New wave of demonstrations in Iranian Azerbaijan suppressed by riot police
ADAPP (2012-05-21): A new wave of mass demonstrations to save Lake Urmia was violently suppressed by Iranian security forces and riot police in streets of Azerbaijani cities of Iran such as Tabriz, Urmia, Marand, Marageh and Miyaneh. The riot police and security forces used tear-gas and batons to disperse the crowed, arresting scores of protesters. In the city of Urmia, capital of West Azerbaijan province, tens of detainees were led to the police cars and paddy-wagons and transferred to unknown locations, eyewitnesses said.
Protesters were chanting slogans in Azerbaijani-Turkish like “Long live Azerbaijan”, “Lake Urmia is dying; the Majlis [Iranian Parliament] ordered its execution” and, “Let us cry, so that with our tears we replenish Lake Urmia.”
According to the ADAPP sources, Afsane Toghir, the secretary of Association of Azerbaijani Studies in Tabriz University and Azerbaijani civil rights activists Akbar Muhajir, Hasan Mirzakhani and Muhammad Iskandarzade were among those arrested. A number of Azerbaijani activists such as Hussein Ahmadian and journalist Ali Hamed Iman were arrested a day before the protests.

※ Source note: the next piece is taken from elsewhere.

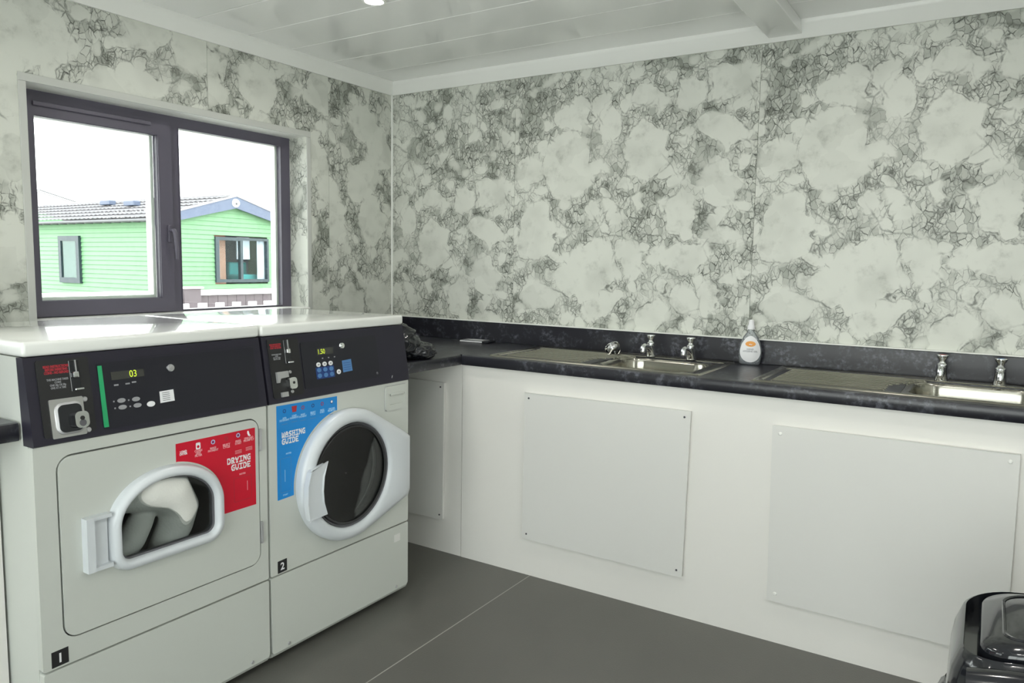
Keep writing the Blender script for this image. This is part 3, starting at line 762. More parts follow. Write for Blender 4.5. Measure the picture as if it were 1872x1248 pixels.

The mass protests to save Lake Urmia took place on the sixth anniversary of May 2006 demonstrations in Azerbaijan, in which tens of protesters were killed and thousands were arrested.
The predominantly Azerbaijani-populated cities of Iran are being confronted by a pending environmental catastrophe that will result in the drying-out of Lake Urmia, which is situated between West Azerbaijan and East Azerbaijan provinces, and is one of the largest salt lakes in the world.
In recent years, the Iranian government has built dams on more than 20 tributaries feeding into the lake. Environmental organizations and experts claim that this damming, coupled with an environmentally damaging bridge linking the cities of Urmia and Tabriz, has reduced the flow of water into and within Lake Urmia, causing the majority of the lake to evaporate.
The deterioration of Lake Urmia impacts 13 million local inhabitants, as well as the nations of Azerbaijan, Turkey, Iraq, and Armenia. According to Esmail Kahrom, a professor of environmental sciences at the University of Tehran, if Lake Urmia dries up, “six to eight cities will be totally destroyed, covered by layers and layers of salt."
Over the past three years, peaceful protests against the government’s policy over Lake Urmia crisis have been harshly cracked down by Iranian forces.